02/03/2013 08:34 EST | Updated 04/05/2013 05:12 EDT

Injuries, fatigue catch up with Spain as Canada wins at Davis Cup

VANCOUVER - They came, they saw, but they couldn't conquer.

With five championships — all of them since 2000 — the powerful Spanish Davis Cup team isn't accustomed to losing anywhere — home or away.

But this past weekend the Spaniards — still rated the No. 1 Davis Cup team despite losing last year's final to the Czech Republic — ran into a perfect storm of adversity and were upset 3-2 by 12th-ranked Canada in first-round 2013 World Group play at University of British Columbia.

The question Spanish tennis fans are probably asking now is whether the shocking defeat is nothing more than a one-off fluke or whether it's the harbinger of a long-term slide in the world rankings.

The normally-dominant Spaniards were missing their top four singles players — Rafael Nadal, David Ferrer, Nicolas Almagro and Fernando Verdasco — to a combination of injury (Nadal and Almagro) and fatigue (Ferrer and Verdasco).

Nadal, whose ranking has slipped to No. 5 during his absence due to sickness and knee problems, is scheduled to return to tournament play this week in Chile.

After losing both the opening-day singles matches Friday, the Spaniards staved off elimination Saturday when the highly-ranked doubles team of Marcel Granollers and Marc Lopez defeated the Canadian duo of veteran Daniel Nestor and youngster Vasek Pospisil in five sets. But by Canada taking the doubles to the maximum number of sets it prompted Spanish captain Alex Corretja to pull the higher-rated Granollers, No. 34 in the world, from Sunday's first reverse singles and substituting the No. 82-ranked Guillermo Garcia-Lopez.

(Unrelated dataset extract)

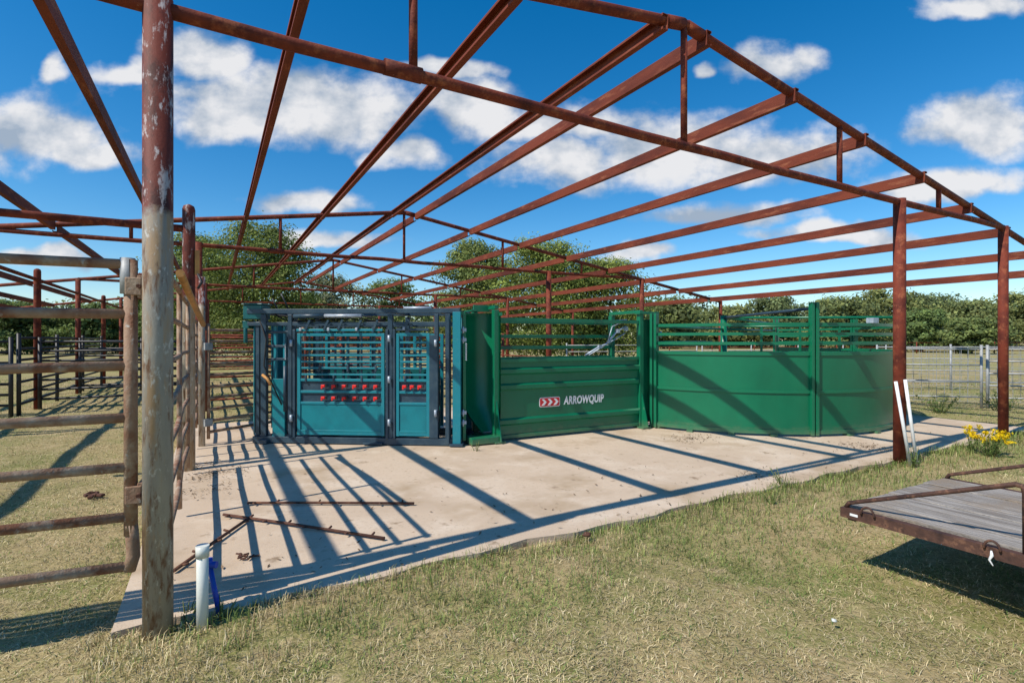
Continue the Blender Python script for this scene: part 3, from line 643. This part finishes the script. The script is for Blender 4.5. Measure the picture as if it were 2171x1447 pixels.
k=1000; cx_=rng.uniform(-190,210,k); cy_=rng.uniform(112,132,k); zz=rng.random(k)*(8.0+1.5*np.sin(cx_*.06)+1.1*np.sin(cx_*.23)+.8*np.sin(cx_*.51))
P=leaves(np.stack([cx_,cy_,.6+zz],1),np.tile(np.array([3.2,3,2.2]),(k,1)),.5+.8*rng.random(k),110,.85,(.18,.235,.105),.4)  # base colour lightened and blued, distance haze painted into the leaves
o=quadmesh('far_wood',*P,leafmat); tag(o,'distant dark green wood along the horizon','wood',kind='stuff')
def vnoise(x,y,sc,seed):
    r=np.random.default_rng(seed); G=r.random((128,128)); x=x*sc+50;y=y*sc+50
    xi=np.floor(x).astype(int);yi=np.floor(y).astype(int); fx=x-xi;fy=y-yi; fx=fx*fx*(3-2*fx);fy=fy*fy*(3-2*fy)
    g_=lambda a,b:G[a%128,b%128]
    return (g_(xi,yi)*(1-fx)+g_(xi+1,yi)*fx)*(1-fy)+(g_(xi,yi+1)*(1-fx)+g_(xi+1,yi+1)*fx)*fy
NB=280000
d=(1.8**.3+rng.random(NB)*(22**.3-1.8**.3))**(1/.3); x=rng.uniform(-1.25,1.25,NB)*d
ne=9000; eu=rng.uniform(-.4,12.5,ne); en=.09-rng.exponential(.12,ne)
d=np.concatenate([d,P0[1]+eu*uy+en*ux]); x=np.concatenate([x,P0[0]+eu*ux-en*uy]); isE=np.concatenate([np.zeros(NB),np.ones(ne)])
lu=(x-P0[0])*ux+(d-P0[1])*uy; ln=-(x-P0[0])*uy+(d-P0[1])*ux
ed_=.06+.1*(vnoise(lu,lu*0,3,5)-.5)
keep=~((lu>-.2)&(lu<13.1)&(ln>ed_)&(ln<BACK-.02)) & ((vnoise(x,d,6,8)+.35*rng.random(len(x))>.36)|(isE>0))
x,d,lu,ln,isE=x[keep],d[keep],lu[keep],ln[keep],isE[keep]; n=len(x)
gr=.5*vnoise(x,d,.7,1)+.5*vnoise(x,d,2.1,2)+.4*vnoise(x,d,7,3)
edge=np.clip(1-np.abs(ln+.2)/1.0,0,1)*(ln<.2)*(lu>-.3)
gr=gr+edge*.36+np.clip((x-1.0)/3,0,.12)-.2*np.clip((3.3-d)/.8,0,1)-.06*(lu<-.2)
gr=np.clip((gr-.66)*4.0,0,1)
isg=rng.random(n)<(.1+.8*gr)
straw=np.array([[.6,.48,.26],[.48,.37,.19],[.68,.57,.35],[.38,.29,.15],[.52,.45,.22]])[rng.integers(0,5,n)]
grn=np.array([[.17,.24,.06],[.24,.29,.08],[.13,.205,.05],[.3,.31,.1]])[rng.integers(0,4,n)]
tone=.72+.56*vnoise(x,d,4,11)  # random patchy tone across the blades
col=np.where(isg[:,None],grn,straw)*((.7+.5*rng.random(n))*tone)[:,None]
sc=1+(d-2)*.06
hh=(.006+.017*rng.random(n)**1.5+isg*.009+edge*rng.random(n)**3*.09+isE*.01)*sc; lean=(.018+.045*rng.random(n))*sc
tall=rng.random(n)<.003; hh=np.where(tall,hh+.05*rng.random(n),hh)
a=rng.random(n)*2*pi; dx=np.cos(a);dy=np.sin(a); w=(.001+.0013*rng.random(n))*sc**1.15
z0=-.035+.014*np.sin(x*1.3+.7*d)+.012*np.sin(x*3.1-2.3*d+1)+.008*np.sin(5.7*x+4.9*d)
B=np.stack([x,d,z0],1); Sd=np.stack([-dy*w,dx*w,0*w],1)
Mid=B+np.stack([dx*lean*.35,dy*lean*.35,hh*.72],1); Tip=B+np.stack([dx*lean,dy*lean,hh*(.5+.6*rng.random(n))],1)
vs=np.stack([B-Sd,B+Sd,Mid+Sd*.8,Mid-Sd*.8,Tip],1).reshape(-1,3)
me=bpy.data.meshes.new('grass'); me.vertices.add(n*5); me.vertices.foreach_set('co',vs.reshape(-1).astype(np.float32))
base=np.arange(n)[:,None]*5; li=np.concatenate([base+np.array([0,1,2,3]),base+np.array([3,2,4])],1).reshape(-1).astype(np.int32)
me.loops.add(n*7); me.loops.foreach_set('vertex_index',li); me.polygons.add(n*2)
ls=(np.arange(n)[:,None]*7+np.array([0,4])).reshape(-1).astype(np.int32); me.polygons.foreach_set('loop_start',ls)
at=me.color_attributes.new('col','FLOAT_COLOR','POINT'); c4=np.ones((n,5,4),np.float32); c4[:,:,:3]=col[:,None,:]; c4[:,:2,:3]*=.65; at.data.foreach_set('color',c4.reshape(-1))
me.materials.append(grassmat); me.update(calc_edges=True)
o=bpy.data.objects.new('grass',me); C.objects.link(o); tag(o,'short dry tan and green grass around the slab','grass',kind='stuff')
def litter(n,pts,sig):
    c_=np.array(pts)[rng.integers(0,len(pts),n)]; return c_+rng.normal(size=(n,2))*sig
spots=[gp(1450,930),gp(1480,928),gp(1825,945),gp(1850,950),gp(470,1000),gp(430,1010),gp(440,1040),gp(420,985),gp(1620,1010)]
p1=litter(1100,spots,.16); uu=rng.uniform(0,11,420); nn_=rng.exponential(.7,420)+.08; p2=np.stack([P0[0]+uu*ux-nn_*uy,P0[1]+uu*uy+nn_*ux],1)
p=np.concatenate([p1,p2]); lu=(p[:,0]-P0[0])*ux+(p[:,1]-P0[1])*uy; ln=-(p[:,0]-P0[0])*uy+(p[:,1]-P0[1])*ux; p=p[(lu>-.1)&(ln>.1)&(lu<12.8)&(ln<7.9)]
n=len(p); Pp=np.column_stack([p,.006+.01*rng.random(n)]); nn=np.tile([0,0,1.],(n,1))+rdir(n)*.5; nn/=np.linalg.norm(nn,axis=1,keepdims=True)
t_=np.cross(nn,rdir(n)); t_/=np.linalg.norm(t_,axis=1,keepdims=True); b_=np.cross(nn,t_); s=(.01+.02*rng.random(n)**2)[:,None]
o=quadmesh('leaf_litter',Pp,nn,t_*s*.5,b_*s,np.array([.17,.115,.07])*(.5+.9*rng.random(n))[:,None],littermat); tag(o,'dry brown leaves and twigs scattered on the slab','leaf litter',kind='stuff')
stemmat=mk('stem_green',(.12,.16,.045),[((.17,.17,.06),9,.4,.6,one)],.8)
def plant(name,label,cat,loc,h,w,nst,flower,group=None,per=10):
    t=thing(name,label,cat,(loc[0],loc[1],-.03),0,group); m=MB(); tips=[];ps=[]
    for i in range(nst):
        a=random.uniform(0,6.28); r_=w/2*random.random()**.5; top=Vector((r_*cos(a),r_*sin(a),h*random.uniform(.55,1)))
        bs=Vector((r_*.25*cos(a),r_*.25*sin(a),0)); md=bs.lerp(top,.55)+Vector((0,0,.05*h)); m.path([bs,md,top],.004,5,True,[.005,.004,.002])
        tips.append(top)
        for k in range(per): ps.append(bs.lerp(top,random.uniform(.1,.95))+Vector((random.gauss(0,.02),random.gauss(0,.02),0)))
    m.build('stem',stemmat,t)
    P=np.array([v[:] for v in ps]); n=len(P); nn=rdir(n); t_=np.cross(nn,rdir(n)); t_/=np.linalg.norm(t_,axis=1,keepdims=True); b_=np.cross(nn,t_); s=(.02+.03*rng.random(n))[:,None]*h/.45
    quadmesh('leaves',P,nn,t_*s*.35,b_*s,np.array([.12,.19,.05])*(.6+.8*rng.random(n))[:,None],leafmat,t)
    if flower:
        for v in tips:
            P=np.tile(np.array(v[:]),(26,1))+np.clip(rng.normal(size=(26,3)),-1.8,1.8)*np.array([.027,.027,.016]); n=len(P); nn=rdir(n)+np.array([0,-.3,.6]); nn/=np.linalg.norm(nn,axis=1,keepdims=True); t_=np.cross(nn,rdir(n)); t_/=np.linalg.norm(t_,axis=1,keepdims=True); b_=np.cross(nn,t_); s=(.013+.012*rng.random(n))[:,None]
            quadmesh('flower_head',P,nn,t_*s,b_*s,np.array([.9,.66,.015])*(.75+.4*rng.random(n))[:,None],leafmat,t)
b=gp(2098,962); plant('wildflower','large yellow wildflower clump right of the leaning white pipes','wildflower',b,.4,.44,18,True,'yellow wildflowers',per=14)
b=gp(2058,955); plant('wildflower','smaller yellow wildflower clump left of the larger clump','wildflower',b,.36,.2,5,True,'yellow wildflowers',per=14)
WD='weeds along the slab'
for (p,h,w,n_,lb) in [((1640,1062),.16,.26,9,'green weed at the front edge of the slab left of the trailer'),((1936,985),.3,.14,8,'thin weed at the foot of the rusty right post'),((1990,872),.5,.9,22,'bushy weeds under the first mesh stock panel'),((2120,868),.5,1.0,22,'bushy weeds under the mesh gate at the right edge'),((1660,1025),.2,.3,6,'sparse dry weed on the slab edge before the tub'),((395,1300),.1,.2,8,'low weed beside the white pipe stub'),((470,1300),.12,.2,9,'low weed in front of the blue water pipe'),((1010,955),.2,.2,5,'small weed at the foot of the curved green panel'),((20,905),.25,.4,10,'weed clump beneath the weathered gate at the left edge')]:
    plant('weed',lb,'weed',gp(*p),h,w,n_,False,WD)
# ------------------------------------------------------------------ world
sd=Vector((.710,.531,-1)).normalized()
elev=math.asin(-sd.z); az=math.atan2(-sd.x,-sd.y)
w=bpy.data.worlds.new('World'); S.world=w; w.use_nodes=True; T=w.node_tree; N=T.nodes; K=T.links.new
try: w.cycles.sampling_method='NONE'
except Exception as e: print(e)
bg=N['Background']
sky=N.new('ShaderNodeTexSky'); sky.sky_type='NISHITA'; sky.sun_disc=False; sky.sun_elevation=elev; sky.sun_rotation=az; sky.air_density=1.0; sky.dust_density=.3; sky.ozone_density=3.0; sky.altitude=300
hs=N.new('ShaderNodeHueSaturation'); hs.inputs['Saturation'].default_value=1.42; hs.inputs['Hue'].default_value=.497; hs.inputs['Value'].default_value=1.0; K(sky.outputs[0],hs.inputs['Color'])
tc=N.new('ShaderNodeTexCoord'); sp_=N.new('ShaderNodeSeparateXYZ'); K(tc.outputs['Generated'],sp_.inputs[0])
def Mth(op,a,b=None,c_=None,clamp=False):
    n_=N.new('ShaderNodeMath'); n_.operation=op; n_.use_clamp=clamp
    for i,v in enumerate((a,b,c_)):
        if v is None: continue
        if isinstance(v,(int,float)): n_.inputs[i].default_value=v
        else: K(v,n_.inputs[i])
    return n_.outputs[0]
def Vm(op,a,b=None):
    n_=N.new('ShaderNodeVectorMath'); n_.operation=op
    for i,v in enumerate((a,b)):
        if v is None: continue
        if isinstance(v,tuple): n_.inputs[i].default_value=v
        else: K(v,n_.inputs[i])
    return n_
yy=Mth('MAXIMUM',sp_.outputs[1],.08)
cb=N.new('ShaderNodeCombineXYZ'); K(Mth('DIVIDE',sp_.outputs[0],yy),cb.inputs[0]); K(Mth('DIVIDE',sp_.outputs[2],yy),cb.inputs[1]); V=cb.outputs[0]
def noise(sc,vec,det=5,rough=.6,off=(0,0,0),st=(1,1.35,1)):
    mp=N.new('ShaderNodeMapping'); mp.inputs['Location'].default_value=off; mp.inputs['Scale'].default_value=st; K(vec,mp.inputs[0])
    n_=N.new('ShaderNodeTexNoise'); n_.noise_dimensions='2D'; n_.inputs['Scale'].default_value=sc; n_.inputs['Detail'].default_value=det; n_.inputs['Roughness'].default_value=rough; K(mp.outputs[0],n_.inputs['Vector']); return n_
wn=noise(5,V,3,.55); wv=Vm('SUBTRACT',wn.outputs['Color'],(.5,.5,.5)); wv2=Vm('MULTIPLY',wv.outputs[0],(.12,.08,0)); Vw=Vm('ADD',V,wv2.outputs[0]).outputs[0]
clouds=[(500,240,170,80),(690,250,215,84),(620,200,120,56),(60,290,175,84),(190,325,110,42),(430,125,100,62),(280,160,80,28),(1010,235,110,64),(1180,260,170,46),(1190,350,130,62),(1400,335,230,76),(1620,335,230,58),(2085,275,130,72),(1640,140,95,40),(640,428,120,30),(1540,462,170,30),(2010,395,180,42),(2080,18,110,32),(1490,150,26,18),(122,145,32,28),(845,325,75,34),(1820,500,190,24),(1350,545,60,22),(950,150,90,22),(120,545,120,22),(700,520,120,22)]
Ln_=None
for cx,cy,rx,ry in clouds:
    s_=Vm('SUBTRACT',Vw,((cx-1085.5)/f,(720-cy)/f,0)).outputs[0]
    q=Vm('MULTIPLY',s_,(f/rx/1.32,f/ry/1.32,0)).outputs[0]
    q2=Vm('MULTIPLY',q,(1,-1.4,0)).outputs[0]; q3=Vm('MAXIMUM',q,q2).outputs[0]
    l=Vm('LENGTH',q3).outputs['Value']
    Ln_=l if Ln_ is None else Mth('MINIMUM',Ln_,l)
n1=noise(8,V,9,.57); n2=noise(8,V,4,.5,off=(.05,-.12,0))
fld=Mth('SUBTRACT',1.0,Ln_); fld=Mth('ADD',fld,Mth('MULTIPLY',Mth('SUBTRACT',n1.outputs[0],.5),1.25))
mr=N.new('ShaderNodeMapRange'); mr.interpolation_type='SMOOTHSTEP'; mr.inputs[1].default_value=-.04; mr.inputs[2].default_value=.62; K(fld,mr.inputs[0])
dens=Mth('MULTIPLY',mr.outputs[0],Mth('GREATER_THAN',sp_.outputs[1],.1))
dens=Mth('MULTIPLY',dens,.97)
dif=Mth('SUBTRACT',n1.outputs[0],n2.outputs[0]); sh=Mth('ADD',Mth('MULTIPLY',dif,2.4),Mth('MULTIPLY_ADD',fld,.4,.36),None,True)
cm=N.new('ShaderNodeMix'); cm.data_type='RGBA'; K(sh,cm.inputs[0]); cm.inputs[6].default_value=(2.4,2.95,3.7,1); cm.inputs[7].default_value=(5.6,5.6,5.7,1)
mx=N.new('ShaderNodeMix'); mx.data_type='RGBA'; K(dens,mx.inputs[0]); K(hs.outputs[0],mx.inputs[6]); K(cm.outputs[2],mx.inputs[7])
K(mx.outputs[2],bg.inputs[0]); bg.inputs[1].default_value=.15
sl=bpy.data.lights.new('sun','SUN'); sl.energy=5; sl.angle=R(.5); sl.color=(1,.93,.83)
so=bpy.data.objects.new('sun',sl); C.objects.link(so); so.rotation_euler=sd.to_track_quat('-Z','Y').to_euler(); so.location=(-20,-15,30)
# ------------------------------------------------------------------ camera
cam=bpy.data.cameras.new('camera'); co=bpy.data.objects.new('camera',cam); C.objects.link(co)
co.location=(0,0,1.6); co.rotation_euler=(R(90),0,0); cam.sensor_width=36; cam.lens=f/2171*36; cam.shift_y=-.0016; cam.clip_end=2000; cam.clip_start=.05
S.camera=co
S.view_settings.view_transform='Standard'; S.view_settings.look='None'; S.view_settings.exposure=0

It was a gamble that didn't pay off as Canada's No. 1 Milos Raonic, the world's No. 15-rated player, quickly disposed of his Spanish opponent in straight sets 6-3, 6-4, 6-2 to clinch the series victory.

Spanish left-hander Albert Ramos, who lost to Raonic on Friday, made the final tie score 3-2 when he defeated Frank Dancevic 7-5, 6-4 in what is known in Davis Cup parlance as a dead rubber. It was Dancevic, ranked 166th, who scored the biggest — and most improbable — win of the series Friday when his upset Granollers in straight sets.

Corretja explained his decision to make the Sunday switch this way.

"Marcel had a long doubles match Saturday and on Friday he lost in straight sets in singles which was tough on him both mentally and physically. We knew Milos would be difficult to play no matter if it were Marcel or Guillermo. And we thought (substituting Garcia-Lopez) could be a surprise."

Garcia-Lopez, who was making his debut with the Davis Cup team, said he was hoping for a better result, but gave his best effort.

"It was great for me to get the opportunity to come here and play Davis Cup for Spain," said the 29-year-old native of La Roda. "It shows the depth of our team. I've been in the top 100 for nine years now and I couldn't play one Davis Cup match. For me today was really important. I tried to do my best. I'm really sorry for my country."

With the loss Spain drops down to the World Group relegation round and must win a tie in September to hold its position in the elite group of 16 nations for 2014. Spain's next opponent will be determined in a draw between all eight of this past weekend's first-round World Group losers.

If Spain continues to have injury problems and others continue to put tour play ahead of the Davis Cup then Spanish tennis could be in for a slide. The country still has plenty of depth — with 13 players currently ranked among the top 100. However, many of them are beginning to press the 30-year-old mark when singles players typically begin to see their performance dip.

There is, however, a group of promising juniors coming up in Spain. But until they prove themselves as pros nothing is a given.

"Spain also has a lot of young players," notes Garcia-Lopez. "But we don't know if they are going to be top-10 players like a Nadal or even a top-100 player. We have hope, yes. But it's too early to tell."

Corretja hopes the Spanish tennis fans understand the situation his team was in this past weekend.

"No. this doesn't mean Spanish tennis is on the way down," he said. "As soon as I knew we would be playing Canada in the first round in Canada and at this time of the year I knew it would be trouble getting players here. I knew Milos would be tough. I feel he can become a No. 1. And I knew players like Dancevic and Pospisil, on any day, were capable of an upset. I have no regrets. We had two players (Ramos and Garcia-Lopez) playing on the team for the first time. I'm happy and relaxed with their performance.

"We just have to go to the relegation round now and try to hold our spot in the World Group."